#### Material provided:
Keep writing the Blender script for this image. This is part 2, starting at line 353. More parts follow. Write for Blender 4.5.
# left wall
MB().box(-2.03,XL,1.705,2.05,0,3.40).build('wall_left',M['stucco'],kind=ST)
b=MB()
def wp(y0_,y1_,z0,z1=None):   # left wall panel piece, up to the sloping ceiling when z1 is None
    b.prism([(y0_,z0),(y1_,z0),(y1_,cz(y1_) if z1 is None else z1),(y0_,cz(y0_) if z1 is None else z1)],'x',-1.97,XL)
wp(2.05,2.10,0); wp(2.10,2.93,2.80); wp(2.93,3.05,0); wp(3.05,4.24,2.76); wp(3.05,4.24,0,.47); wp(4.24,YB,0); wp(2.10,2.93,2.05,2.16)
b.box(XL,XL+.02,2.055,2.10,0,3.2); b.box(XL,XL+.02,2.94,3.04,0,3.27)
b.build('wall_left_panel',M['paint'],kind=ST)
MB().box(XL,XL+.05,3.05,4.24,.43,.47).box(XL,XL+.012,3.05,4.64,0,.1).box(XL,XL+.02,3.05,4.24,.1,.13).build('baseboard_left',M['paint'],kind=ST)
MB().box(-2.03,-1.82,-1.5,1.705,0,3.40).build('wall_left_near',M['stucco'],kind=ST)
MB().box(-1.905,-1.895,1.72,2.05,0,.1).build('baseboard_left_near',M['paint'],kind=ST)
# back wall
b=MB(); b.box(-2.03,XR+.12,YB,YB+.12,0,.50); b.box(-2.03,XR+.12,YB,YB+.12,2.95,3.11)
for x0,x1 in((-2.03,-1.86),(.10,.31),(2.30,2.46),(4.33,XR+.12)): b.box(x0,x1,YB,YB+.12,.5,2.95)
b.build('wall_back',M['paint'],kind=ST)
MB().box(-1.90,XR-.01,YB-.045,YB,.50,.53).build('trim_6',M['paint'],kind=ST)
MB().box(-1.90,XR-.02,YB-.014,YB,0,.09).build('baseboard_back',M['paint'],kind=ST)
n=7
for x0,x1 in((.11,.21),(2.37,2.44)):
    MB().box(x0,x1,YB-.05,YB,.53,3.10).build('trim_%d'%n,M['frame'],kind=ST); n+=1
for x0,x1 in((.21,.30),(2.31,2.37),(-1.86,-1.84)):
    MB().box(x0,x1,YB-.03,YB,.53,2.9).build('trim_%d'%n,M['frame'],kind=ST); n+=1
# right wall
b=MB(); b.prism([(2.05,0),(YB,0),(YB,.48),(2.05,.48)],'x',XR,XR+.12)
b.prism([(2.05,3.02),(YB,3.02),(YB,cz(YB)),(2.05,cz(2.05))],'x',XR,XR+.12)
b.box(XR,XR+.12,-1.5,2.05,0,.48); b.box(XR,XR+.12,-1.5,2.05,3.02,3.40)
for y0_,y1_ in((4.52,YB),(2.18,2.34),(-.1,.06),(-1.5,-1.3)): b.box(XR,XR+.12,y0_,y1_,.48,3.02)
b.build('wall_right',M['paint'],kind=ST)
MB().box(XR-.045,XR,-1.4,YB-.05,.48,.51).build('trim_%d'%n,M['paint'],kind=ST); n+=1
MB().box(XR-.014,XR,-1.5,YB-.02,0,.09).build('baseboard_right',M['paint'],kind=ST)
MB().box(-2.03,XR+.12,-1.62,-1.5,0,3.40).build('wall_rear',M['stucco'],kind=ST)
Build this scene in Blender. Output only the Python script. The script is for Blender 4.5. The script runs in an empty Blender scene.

#### The request:
Reproduce each record exactly as it appears.

#### Worked answer:
Keep writing the Blender script for this image. This is part 2, starting at line 353. More parts follow. Write for Blender 4.5.
# left wall
MB().box(-2.03,XL,1.705,2.05,0,3.40).build('wall_left',M['stucco'],kind=ST)
b=MB()
def wp(y0_,y1_,z0,z1=None):   # left wall panel piece, up to the sloping ceiling when z1 is None
    b.prism([(y0_,z0),(y1_,z0),(y1_,cz(y1_) if z1 is None else z1),(y0_,cz(y0_) if z1 is None else z1)],'x',-1.97,XL)
wp(2.05,2.10,0); wp(2.10,2.93,2.80); wp(2.93,3.05,0); wp(3.05,4.24,2.76); wp(3.05,4.24,0,.47); wp(4.24,YB,0); wp(2.10,2.93,2.05,2.16)
b.box(XL,XL+.02,2.055,2.10,0,3.2); b.box(XL,XL+.02,2.94,3.04,0,3.27)
b.build('wall_left_panel',M['paint'],kind=ST)
MB().box(XL,XL+.05,3.05,4.24,.43,.47).box(XL,XL+.012,3.05,4.64,0,.1).box(XL,XL+.02,3.05,4.24,.1,.13).build('baseboard_left',M['paint'],kind=ST)
MB().box(-2.03,-1.82,-1.5,1.705,0,3.40).build('wall_left_near',M['stucco'],kind=ST)
MB().box(-1.905,-1.895,1.72,2.05,0,.1).build('baseboard_left_near',M['paint'],kind=ST)
# back wall
b=MB(); b.box(-2.03,XR+.12,YB,YB+.12,0,.50); b.box(-2.03,XR+.12,YB,YB+.12,2.95,3.11)
for x0,x1 in((-2.03,-1.86),(.10,.31),(2.30,2.46),(4.33,XR+.12)): b.box(x0,x1,YB,YB+.12,.5,2.95)
b.build('wall_back',M['paint'],kind=ST)
MB().box(-1.90,XR-.01,YB-.045,YB,.50,.53).build('trim_6',M['paint'],kind=ST)
MB().box(-1.90,XR-.02,YB-.014,YB,0,.09).build('baseboard_back',M['paint'],kind=ST)
n=7
for x0,x1 in((.11,.21),(2.37,2.44)):
    MB().box(x0,x1,YB-.05,YB,.53,3.10).build('trim_%d'%n,M['frame'],kind=ST); n+=1
for x0,x1 in((.21,.30),(2.31,2.37),(-1.86,-1.84)):
    MB().box(x0,x1,YB-.03,YB,.53,2.9).build('trim_%d'%n,M['frame'],kind=ST); n+=1
# right wall
b=MB(); b.prism([(2.05,0),(YB,0),(YB,.48),(2.05,.48)],'x',XR,XR+.12)
b.prism([(2.05,3.02),(YB,3.02),(YB,cz(YB)),(2.05,cz(2.05))],'x',XR,XR+.12)
b.box(XR,XR+.12,-1.5,2.05,0,.48); b.box(XR,XR+.12,-1.5,2.05,3.02,3.40)
for y0_,y1_ in((4.52,YB),(2.18,2.34),(-.1,.06),(-1.5,-1.3)): b.box(XR,XR+.12,y0_,y1_,.48,3.02)
b.build('wall_right',M['paint'],kind=ST)
MB().box(XR-.045,XR,-1.4,YB-.05,.48,.51).build('trim_%d'%n,M['paint'],kind=ST); n+=1
MB().box(XR-.014,XR,-1.5,YB-.02,0,.09).build('baseboard_right',M['paint'],kind=ST)
MB().box(-2.03,XR+.12,-1.62,-1.5,0,3.40).build('wall_rear',M['stucco'],kind=ST)
Build this scene in Blender. Output only the Python script. The script is for Blender 4.5. The script runs in an empty Blender scene.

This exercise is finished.